- Description of the task
Give a verbatim quotation of every record.

[Records with scene code]
* * * *

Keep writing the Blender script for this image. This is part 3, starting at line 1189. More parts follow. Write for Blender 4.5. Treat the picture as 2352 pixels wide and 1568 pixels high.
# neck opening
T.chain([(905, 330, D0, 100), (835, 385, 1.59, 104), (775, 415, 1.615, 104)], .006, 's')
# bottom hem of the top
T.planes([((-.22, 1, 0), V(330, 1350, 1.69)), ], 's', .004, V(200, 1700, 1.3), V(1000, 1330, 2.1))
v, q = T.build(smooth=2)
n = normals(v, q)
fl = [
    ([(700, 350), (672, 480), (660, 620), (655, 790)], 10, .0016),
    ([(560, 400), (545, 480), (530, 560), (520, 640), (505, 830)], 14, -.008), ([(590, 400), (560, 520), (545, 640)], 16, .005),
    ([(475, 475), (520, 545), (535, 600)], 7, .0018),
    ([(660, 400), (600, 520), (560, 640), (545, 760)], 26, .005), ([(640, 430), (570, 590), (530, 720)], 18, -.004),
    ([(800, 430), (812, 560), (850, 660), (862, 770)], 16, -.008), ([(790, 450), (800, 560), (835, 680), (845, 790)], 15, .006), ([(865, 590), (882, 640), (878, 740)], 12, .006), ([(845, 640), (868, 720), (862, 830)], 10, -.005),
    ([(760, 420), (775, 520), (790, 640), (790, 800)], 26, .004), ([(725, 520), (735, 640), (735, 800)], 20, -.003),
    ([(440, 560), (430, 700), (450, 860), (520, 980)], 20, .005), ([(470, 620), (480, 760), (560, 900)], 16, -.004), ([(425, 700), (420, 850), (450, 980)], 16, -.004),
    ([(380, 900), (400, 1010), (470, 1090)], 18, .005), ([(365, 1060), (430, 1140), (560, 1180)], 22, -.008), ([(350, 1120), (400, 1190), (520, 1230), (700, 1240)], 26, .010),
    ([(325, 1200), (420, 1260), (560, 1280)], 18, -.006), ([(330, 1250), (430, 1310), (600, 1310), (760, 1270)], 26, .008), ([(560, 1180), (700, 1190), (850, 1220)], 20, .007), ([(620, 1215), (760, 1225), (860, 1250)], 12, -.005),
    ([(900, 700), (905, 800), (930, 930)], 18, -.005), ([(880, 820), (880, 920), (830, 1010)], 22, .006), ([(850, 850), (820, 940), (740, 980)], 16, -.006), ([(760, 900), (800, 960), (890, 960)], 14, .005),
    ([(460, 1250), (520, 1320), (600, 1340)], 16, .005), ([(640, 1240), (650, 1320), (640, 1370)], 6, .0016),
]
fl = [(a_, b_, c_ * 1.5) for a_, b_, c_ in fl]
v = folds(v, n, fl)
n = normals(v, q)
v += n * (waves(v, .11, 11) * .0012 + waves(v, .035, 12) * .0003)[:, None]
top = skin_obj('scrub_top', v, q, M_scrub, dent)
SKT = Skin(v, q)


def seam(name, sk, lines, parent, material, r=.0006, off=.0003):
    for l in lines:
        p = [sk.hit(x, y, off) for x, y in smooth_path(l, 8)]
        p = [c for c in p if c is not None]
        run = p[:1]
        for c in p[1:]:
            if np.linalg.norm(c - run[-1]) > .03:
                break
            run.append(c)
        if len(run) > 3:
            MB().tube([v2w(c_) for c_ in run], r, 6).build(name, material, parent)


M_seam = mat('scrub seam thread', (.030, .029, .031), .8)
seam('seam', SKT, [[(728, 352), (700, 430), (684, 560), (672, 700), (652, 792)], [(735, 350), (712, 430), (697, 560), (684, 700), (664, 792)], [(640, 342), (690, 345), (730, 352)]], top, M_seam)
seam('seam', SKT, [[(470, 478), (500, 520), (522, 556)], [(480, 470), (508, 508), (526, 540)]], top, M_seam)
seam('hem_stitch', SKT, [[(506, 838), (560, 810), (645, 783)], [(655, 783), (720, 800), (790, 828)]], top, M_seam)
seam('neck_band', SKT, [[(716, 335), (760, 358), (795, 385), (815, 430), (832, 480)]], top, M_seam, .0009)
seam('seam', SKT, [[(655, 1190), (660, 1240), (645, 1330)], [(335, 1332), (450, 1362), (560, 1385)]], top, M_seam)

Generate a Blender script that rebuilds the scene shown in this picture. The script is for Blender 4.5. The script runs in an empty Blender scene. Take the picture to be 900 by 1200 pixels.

* * * *

- Correct response
Keep writing the Blender script for this image. This is part 3, starting at line 1189. More parts follow. Write for Blender 4.5. Treat the picture as 2352 pixels wide and 1568 pixels high.
# neck opening
T.chain([(905, 330, D0, 100), (835, 385, 1.59, 104), (775, 415, 1.615, 104)], .006, 's')
# bottom hem of the top
T.planes([((-.22, 1, 0), V(330, 1350, 1.69)), ], 's', .004, V(200, 1700, 1.3), V(1000, 1330, 2.1))
v, q = T.build(smooth=2)
n = normals(v, q)
fl = [
    ([(700, 350), (672, 480), (660, 620), (655, 790)], 10, .0016),
    ([(560, 400), (545, 480), (530, 560), (520, 640), (505, 830)], 14, -.008), ([(590, 400), (560, 520), (545, 640)], 16, .005),
    ([(475, 475), (520, 545), (535, 600)], 7, .0018),
    ([(660, 400), (600, 520), (560, 640), (545, 760)], 26, .005), ([(640, 430), (570, 590), (530, 720)], 18, -.004),
    ([(800, 430), (812, 560), (850, 660), (862, 770)], 16, -.008), ([(790, 450), (800, 560), (835, 680), (845, 790)], 15, .006), ([(865, 590), (882, 640), (878, 740)], 12, .006), ([(845, 640), (868, 720), (862, 830)], 10, -.005),
    ([(760, 420), (775, 520), (790, 640), (790, 800)], 26, .004), ([(725, 520), (735, 640), (735, 800)], 20, -.003),
    ([(440, 560), (430, 700), (450, 860), (520, 980)], 20, .005), ([(470, 620), (480, 760), (560, 900)], 16, -.004), ([(425, 700), (420, 850), (450, 980)], 16, -.004),
    ([(380, 900), (400, 1010), (470, 1090)], 18, .005), ([(365, 1060), (430, 1140), (560, 1180)], 22, -.008), ([(350, 1120), (400, 1190), (520, 1230), (700, 1240)], 26, .010),
    ([(325, 1200), (420, 1260), (560, 1280)], 18, -.006), ([(330, 1250), (430, 1310), (600, 1310), (760, 1270)], 26, .008), ([(560, 1180), (700, 1190), (850, 1220)], 20, .007), ([(620, 1215), (760, 1225), (860, 1250)], 12, -.005),
    ([(900, 700), (905, 800), (930, 930)], 18, -.005), ([(880, 820), (880, 920), (830, 1010)], 22, .006), ([(850, 850), (820, 940), (740, 980)], 16, -.006), ([(760, 900), (800, 960), (890, 960)], 14, .005),
    ([(460, 1250), (520, 1320), (600, 1340)], 16, .005), ([(640, 1240), (650, 1320), (640, 1370)], 6, .0016),
]
fl = [(a_, b_, c_ * 1.5) for a_, b_, c_ in fl]
v = folds(v, n, fl)
n = normals(v, q)
v += n * (waves(v, .11, 11) * .0012 + waves(v, .035, 12) * .0003)[:, None]
top = skin_obj('scrub_top', v, q, M_scrub, dent)
SKT = Skin(v, q)


def seam(name, sk, lines, parent, material, r=.0006, off=.0003):
    for l in lines:
        p = [sk.hit(x, y, off) for x, y in smooth_path(l, 8)]
        p = [c for c in p if c is not None]
        run = p[:1]
        for c in p[1:]:
            if np.linalg.norm(c - run[-1]) > .03:
                break
            run.append(c)
        if len(run) > 3:
            MB().tube([v2w(c_) for c_ in run], r, 6).build(name, material, parent)


M_seam = mat('scrub seam thread', (.030, .029, .031), .8)
seam('seam', SKT, [[(728, 352), (700, 430), (684, 560), (672, 700), (652, 792)], [(735, 350), (712, 430), (697, 560), (684, 700), (664, 792)], [(640, 342), (690, 345), (730, 352)]], top, M_seam)
seam('seam', SKT, [[(470, 478), (500, 520), (522, 556)], [(480, 470), (508, 508), (526, 540)]], top, M_seam)
seam('hem_stitch', SKT, [[(506, 838), (560, 810), (645, 783)], [(655, 783), (720, 800), (790, 828)]], top, M_seam)
seam('neck_band', SKT, [[(716, 335), (760, 358), (795, 385), (815, 430), (832, 480)]], top, M_seam, .0009)
seam('seam', SKT, [[(655, 1190), (660, 1240), (645, 1330)], [(335, 1332), (450, 1362), (560, 1385)]], top, M_seam)

Generate a Blender script that rebuilds the scene shown in this picture. The script is for Blender 4.5. The script runs in an empty Blender scene. Take the picture to be 900 by 1200 pixels.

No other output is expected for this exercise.